Olivia Colman on Jimpa: I was given freedom

Olivia Colman on Jimpa: I was given freedom

Mumbai, Feb 18 (IANS) Oscar-winning actress Olivia Colman lost some of her passion for movie-making after previously clashing with a director, however, she rediscovered her love of acting while shooting Jimpa.

Jimpa is directed by Sophie Hyde. Based on Hyde's own family story after her father, Jim Hyde, came out to his wife as gay when they were married with young children, the film stars Olivia Colman, John Lithgow, and Aud Mason-Hyde.

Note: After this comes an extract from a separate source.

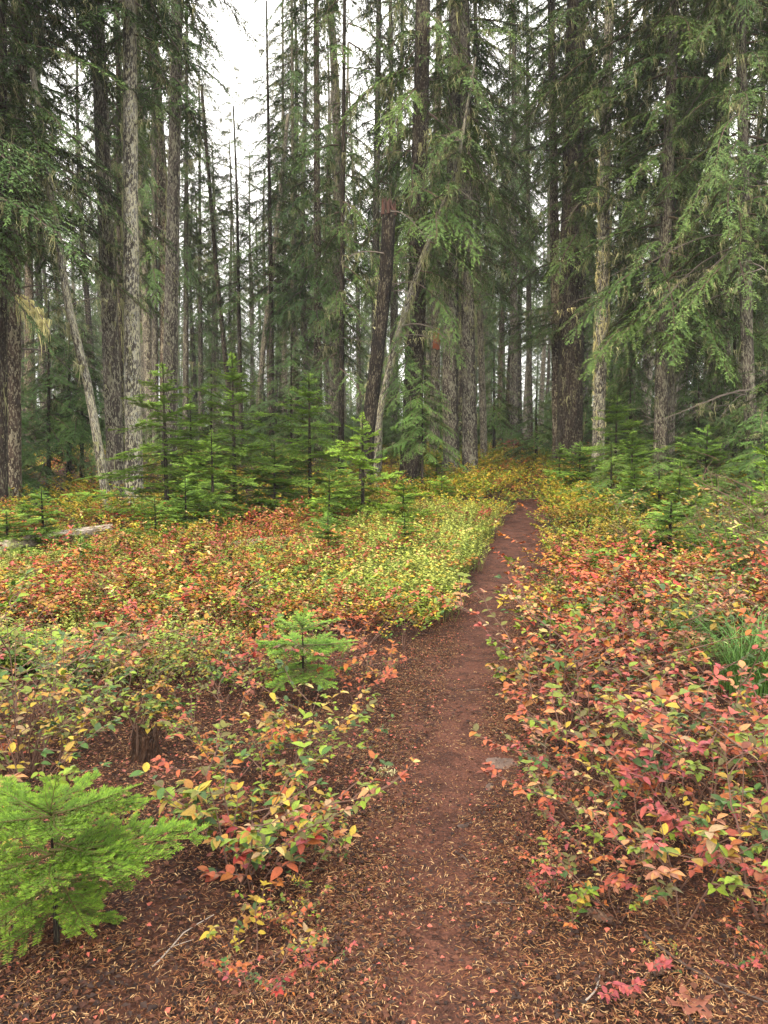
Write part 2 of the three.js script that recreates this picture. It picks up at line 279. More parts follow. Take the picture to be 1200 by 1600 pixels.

Colman told Variety: "I had just done a job where I really didn’t see eye to eye with the director, which is quite unusual for me. It made me go, ‘I don’t want to do this'. Then my agent said, ‘I think you’ll really love Sophie. You’ll love the way Sophie works.'"

“Jimpa” helped to restore the award-winning actress’s love of acting.

She said: "I was given freedom. It was such a creative process. It’s the antithesis of what I had just done, where I was sort of used like a wall prop, and was told ‘chin up a bit, chin down a bit.’ You know, that’s not acting. It’s not the work I enjoy. And Sophie was the absolute opposite of that."

She said that she'd actually prefer to act in private, reports femalefirst.co.uk.

She said: "All of it sounds pretentious. Whenever you talk about how you do it or how you don’t do it, or whatever … it sounds unbearable. I just like doing it, and ideally I’d like to do it with no one watching ever. But I know that’s not possible."

Meanwhile, Hyde explained that the new movie is a deeply personal story for her.

The director shared: "All my movies are very personal; they’re just a little bit more opaque about it.

"This is explicit. I have named the film after my own father, and I have a character that’s a filmmaker in it, and she has a nonbinary teenager, and that non binary teenager is played by my own nonbinary teenager, Aud. So it’s deeply upfront in its connection to me. But I wanted to look at the relationship between my parents and the stories that I’ve told about them, so I could question whether those stories are the whole truth."

The director also shared that because of the film's subject matter, it was difficult to get the project off the ground, reports femalefirst.co.uk.

The filmmaker said: "It has been a challenge. Do I think it’s political? Yeah. We watched the film industry slide away from diversity and play it fairly safe in certain ways. Queer stories don’t get much airtime. Stories by and about women don’t get much airtime. We found out last year that there was a lot of pushing queer stories to the side."